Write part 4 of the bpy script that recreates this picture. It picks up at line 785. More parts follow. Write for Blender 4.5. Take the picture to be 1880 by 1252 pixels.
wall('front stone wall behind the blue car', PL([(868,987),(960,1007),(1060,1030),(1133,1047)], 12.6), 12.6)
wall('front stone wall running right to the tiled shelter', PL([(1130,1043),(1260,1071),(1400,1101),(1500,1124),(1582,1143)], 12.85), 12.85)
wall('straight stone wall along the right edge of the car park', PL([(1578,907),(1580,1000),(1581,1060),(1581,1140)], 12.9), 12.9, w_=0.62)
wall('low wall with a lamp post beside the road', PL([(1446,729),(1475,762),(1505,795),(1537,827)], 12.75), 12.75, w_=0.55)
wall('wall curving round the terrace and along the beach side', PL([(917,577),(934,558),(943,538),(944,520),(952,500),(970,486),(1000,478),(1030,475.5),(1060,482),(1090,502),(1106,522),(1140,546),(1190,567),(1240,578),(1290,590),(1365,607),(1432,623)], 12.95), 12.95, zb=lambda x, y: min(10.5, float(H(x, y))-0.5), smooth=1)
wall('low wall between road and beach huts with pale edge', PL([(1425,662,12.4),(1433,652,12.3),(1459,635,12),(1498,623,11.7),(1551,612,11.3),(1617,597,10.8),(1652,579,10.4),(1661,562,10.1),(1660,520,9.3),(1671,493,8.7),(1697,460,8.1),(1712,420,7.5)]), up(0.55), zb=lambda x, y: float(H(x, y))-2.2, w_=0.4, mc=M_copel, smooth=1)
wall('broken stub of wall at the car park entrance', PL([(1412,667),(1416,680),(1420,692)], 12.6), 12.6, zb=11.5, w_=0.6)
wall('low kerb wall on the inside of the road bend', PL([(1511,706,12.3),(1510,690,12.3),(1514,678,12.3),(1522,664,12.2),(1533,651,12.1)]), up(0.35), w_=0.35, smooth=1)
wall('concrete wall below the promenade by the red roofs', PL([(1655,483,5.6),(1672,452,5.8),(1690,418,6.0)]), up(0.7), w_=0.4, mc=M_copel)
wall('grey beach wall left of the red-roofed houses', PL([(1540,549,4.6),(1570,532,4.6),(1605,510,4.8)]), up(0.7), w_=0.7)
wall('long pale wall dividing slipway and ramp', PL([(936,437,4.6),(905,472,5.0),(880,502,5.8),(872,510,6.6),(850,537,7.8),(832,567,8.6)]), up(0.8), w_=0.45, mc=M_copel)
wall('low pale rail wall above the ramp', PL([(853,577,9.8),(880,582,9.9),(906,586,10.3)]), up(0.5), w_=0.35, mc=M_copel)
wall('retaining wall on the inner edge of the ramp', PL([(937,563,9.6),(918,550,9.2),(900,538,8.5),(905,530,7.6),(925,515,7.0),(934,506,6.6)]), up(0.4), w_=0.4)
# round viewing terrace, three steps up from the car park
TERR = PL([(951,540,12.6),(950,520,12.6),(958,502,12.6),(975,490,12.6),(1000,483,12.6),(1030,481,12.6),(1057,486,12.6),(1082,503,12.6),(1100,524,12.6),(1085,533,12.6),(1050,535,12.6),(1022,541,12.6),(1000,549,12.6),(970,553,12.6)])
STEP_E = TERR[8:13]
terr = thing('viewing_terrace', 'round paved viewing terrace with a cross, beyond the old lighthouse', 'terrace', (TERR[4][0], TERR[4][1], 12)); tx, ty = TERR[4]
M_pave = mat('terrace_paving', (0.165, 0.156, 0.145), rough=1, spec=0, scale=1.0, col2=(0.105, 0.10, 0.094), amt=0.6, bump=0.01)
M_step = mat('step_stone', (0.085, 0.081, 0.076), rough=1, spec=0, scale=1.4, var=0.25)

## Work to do
Go through the material above line by line and copy it exactly.

## Answer below
Write part 4 of the bpy script that recreates this picture. It picks up at line 785. More parts follow. Write for Blender 4.5. Take the picture to be 1880 by 1252 pixels.
wall('front stone wall behind the blue car', PL([(868,987),(960,1007),(1060,1030),(1133,1047)], 12.6), 12.6)
wall('front stone wall running right to the tiled shelter', PL([(1130,1043),(1260,1071),(1400,1101),(1500,1124),(1582,1143)], 12.85), 12.85)
wall('straight stone wall along the right edge of the car park', PL([(1578,907),(1580,1000),(1581,1060),(1581,1140)], 12.9), 12.9, w_=0.62)
wall('low wall with a lamp post beside the road', PL([(1446,729),(1475,762),(1505,795),(1537,827)], 12.75), 12.75, w_=0.55)
wall('wall curving round the terrace and along the beach side', PL([(917,577),(934,558),(943,538),(944,520),(952,500),(970,486),(1000,478),(1030,475.5),(1060,482),(1090,502),(1106,522),(1140,546),(1190,567),(1240,578),(1290,590),(1365,607),(1432,623)], 12.95), 12.95, zb=lambda x, y: min(10.5, float(H(x, y))-0.5), smooth=1)
wall('low wall between road and beach huts with pale edge', PL([(1425,662,12.4),(1433,652,12.3),(1459,635,12),(1498,623,11.7),(1551,612,11.3),(1617,597,10.8),(1652,579,10.4),(1661,562,10.1),(1660,520,9.3),(1671,493,8.7),(1697,460,8.1),(1712,420,7.5)]), up(0.55), zb=lambda x, y: float(H(x, y))-2.2, w_=0.4, mc=M_copel, smooth=1)
wall('broken stub of wall at the car park entrance', PL([(1412,667),(1416,680),(1420,692)], 12.6), 12.6, zb=11.5, w_=0.6)
wall('low kerb wall on the inside of the road bend', PL([(1511,706,12.3),(1510,690,12.3),(1514,678,12.3),(1522,664,12.2),(1533,651,12.1)]), up(0.35), w_=0.35, smooth=1)
wall('concrete wall below the promenade by the red roofs', PL([(1655,483,5.6),(1672,452,5.8),(1690,418,6.0)]), up(0.7), w_=0.4, mc=M_copel)
wall('grey beach wall left of the red-roofed houses', PL([(1540,549,4.6),(1570,532,4.6),(1605,510,4.8)]), up(0.7), w_=0.7)
wall('long pale wall dividing slipway and ramp', PL([(936,437,4.6),(905,472,5.0),(880,502,5.8),(872,510,6.6),(850,537,7.8),(832,567,8.6)]), up(0.8), w_=0.45, mc=M_copel)
wall('low pale rail wall above the ramp', PL([(853,577,9.8),(880,582,9.9),(906,586,10.3)]), up(0.5), w_=0.35, mc=M_copel)
wall('retaining wall on the inner edge of the ramp', PL([(937,563,9.6),(918,550,9.2),(900,538,8.5),(905,530,7.6),(925,515,7.0),(934,506,6.6)]), up(0.4), w_=0.4)
# round viewing terrace, three steps up from the car park
TERR = PL([(951,540,12.6),(950,520,12.6),(958,502,12.6),(975,490,12.6),(1000,483,12.6),(1030,481,12.6),(1057,486,12.6),(1082,503,12.6),(1100,524,12.6),(1085,533,12.6),(1050,535,12.6),(1022,541,12.6),(1000,549,12.6),(970,553,12.6)])
STEP_E = TERR[8:13]
terr = thing('viewing_terrace', 'round paved viewing terrace with a cross, beyond the old lighthouse', 'terrace', (TERR[4][0], TERR[4][1], 12)); tx, ty = TERR[4]
M_pave = mat('terrace_paving', (0.165, 0.156, 0.145), rough=1, spec=0, scale=1.0, col2=(0.105, 0.10, 0.094), amt=0.6, bump=0.01)
M_step = mat('step_stone', (0.085, 0.081, 0.076), rough=1, spec=0, scale=1.4, var=0.25)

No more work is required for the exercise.